Simon: Well, we played a lot as children, games that involved plenty of imagination, creating intricate worlds for our various collections of toys and models. But by the time Justin had bought his first guitar we had drifted apart a bit. The guitar brought us back together again, I was tremendously impressed when he started picking out the notes of ‘Interstellar overdrive’ and some of the Buzzcocks songs and that started the whole thing off I suppose.
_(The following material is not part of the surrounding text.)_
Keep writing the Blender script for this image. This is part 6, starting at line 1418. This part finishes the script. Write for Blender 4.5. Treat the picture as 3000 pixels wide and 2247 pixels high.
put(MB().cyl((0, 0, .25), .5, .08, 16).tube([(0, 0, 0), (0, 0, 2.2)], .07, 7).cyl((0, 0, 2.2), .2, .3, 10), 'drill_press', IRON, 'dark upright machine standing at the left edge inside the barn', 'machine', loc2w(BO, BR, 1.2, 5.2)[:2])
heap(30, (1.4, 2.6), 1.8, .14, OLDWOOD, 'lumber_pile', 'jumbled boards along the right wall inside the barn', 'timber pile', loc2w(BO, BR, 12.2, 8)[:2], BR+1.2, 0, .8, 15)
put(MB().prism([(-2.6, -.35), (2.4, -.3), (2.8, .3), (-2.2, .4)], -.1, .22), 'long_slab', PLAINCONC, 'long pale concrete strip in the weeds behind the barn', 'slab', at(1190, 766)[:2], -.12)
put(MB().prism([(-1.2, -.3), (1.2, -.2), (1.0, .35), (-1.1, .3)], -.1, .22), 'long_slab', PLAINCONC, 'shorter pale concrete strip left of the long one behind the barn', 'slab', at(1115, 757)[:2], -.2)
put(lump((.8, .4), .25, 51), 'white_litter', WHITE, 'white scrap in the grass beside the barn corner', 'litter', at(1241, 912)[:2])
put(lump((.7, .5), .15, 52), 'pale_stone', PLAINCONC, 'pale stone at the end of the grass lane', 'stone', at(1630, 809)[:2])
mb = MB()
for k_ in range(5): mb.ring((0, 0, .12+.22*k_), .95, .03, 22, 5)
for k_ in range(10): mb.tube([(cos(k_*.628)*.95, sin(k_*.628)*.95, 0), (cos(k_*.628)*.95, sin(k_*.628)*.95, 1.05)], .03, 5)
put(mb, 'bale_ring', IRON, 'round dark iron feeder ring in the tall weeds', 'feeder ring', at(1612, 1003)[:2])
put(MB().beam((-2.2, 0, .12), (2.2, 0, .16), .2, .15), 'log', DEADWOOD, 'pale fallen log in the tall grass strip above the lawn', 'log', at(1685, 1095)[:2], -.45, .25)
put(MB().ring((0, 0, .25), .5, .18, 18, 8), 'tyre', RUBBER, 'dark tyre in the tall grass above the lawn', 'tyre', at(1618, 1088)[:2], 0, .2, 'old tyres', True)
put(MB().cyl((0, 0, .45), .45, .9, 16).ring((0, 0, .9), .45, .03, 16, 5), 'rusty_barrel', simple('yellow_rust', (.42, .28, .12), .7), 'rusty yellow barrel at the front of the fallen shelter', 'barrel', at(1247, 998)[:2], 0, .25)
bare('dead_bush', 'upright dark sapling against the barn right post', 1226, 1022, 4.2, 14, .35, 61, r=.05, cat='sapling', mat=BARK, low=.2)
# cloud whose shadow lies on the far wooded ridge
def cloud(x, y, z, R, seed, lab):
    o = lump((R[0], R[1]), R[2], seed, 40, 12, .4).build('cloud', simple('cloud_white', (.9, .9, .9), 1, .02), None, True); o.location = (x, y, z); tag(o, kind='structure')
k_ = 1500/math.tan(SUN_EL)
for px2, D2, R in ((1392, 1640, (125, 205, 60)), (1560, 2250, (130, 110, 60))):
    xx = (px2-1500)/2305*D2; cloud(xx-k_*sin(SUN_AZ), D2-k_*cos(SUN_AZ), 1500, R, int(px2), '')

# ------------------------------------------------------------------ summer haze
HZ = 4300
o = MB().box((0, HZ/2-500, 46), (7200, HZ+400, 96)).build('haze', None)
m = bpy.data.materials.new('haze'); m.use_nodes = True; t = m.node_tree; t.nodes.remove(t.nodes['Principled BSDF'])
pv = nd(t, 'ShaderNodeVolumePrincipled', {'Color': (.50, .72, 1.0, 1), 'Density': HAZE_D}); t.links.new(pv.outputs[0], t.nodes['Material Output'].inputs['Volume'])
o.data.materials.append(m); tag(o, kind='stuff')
Neither of us had any idea we would get dragged into this on-going ‘Trees’ story for all this time.
(For a while I am totally submerged in reverie looking down the time tunnel back to our adjacent bedrooms on the top floor of the old Georgian farm house where we grew up in Worcestershire, Justin as a boy with his secondhand acoustic guitar and Bert Weedon ‘Play in a day’ guitar book… recording John Peel shows onto C90 cassettes, our first learning sessions as a band with the Havas brothers in Justin’s bedroom…. gigs in back rooms of pubs in Stratford and Coventry then, bizarrely, touring with The Cure before we could play properly and half of the band weren’t even old enough to be in more than half the places we played in…)
Lucas: I don’t expect you to recall, but we actually met and briefly chatted some years ago at a festival in Strasbourg. You mentioned that you were next headed to the Reichenbach Falls in Switzerland. I have to respect a man who takes literary detours in the middle of a hectic show-biz schedule. Are you strictly a Conan Doyle chap, or have any of the modern incarnations of Sherlock passed muster for you?
Simon: Well, first – yes, I am a big fan of the Cumberbatch/Moffat/Gatiss Holmes.
And finally I do remember meeting you in Strasbourg, I was impressed because you were playing on stage wearing a cow mask, in fact the whole band was wearing them, and you had said prior to your performance that on the whole ‘Goths’ (it was a bit of a Goth festival) really didn’t ‘get’ ‘And also the trees’ and that in your opinion part of the problem was that we “freaked them out”. From a guy in cow mask that was quite a compliment.
Lucas: (Sufficiently embarrassed by this account, hearing a side of the conversation I have only very fuzzy memories of, I answered the best way I knew how. With another round. And just to be safe, I thought it was probably time for the whisky to make an appearance. The rest of that conversation, interrupted only by our moving to different chairs because the old ones “were a bit too silly”, and also our having to referee an impromptu bare-knuckle boxing match, and lastly there was that situation where we had to go up and sit on the roof because it was “midnight somewhere in the world”, was spent as you might imagine. And you’ll have to imagine it, because I don’t know if either of us remember any more.)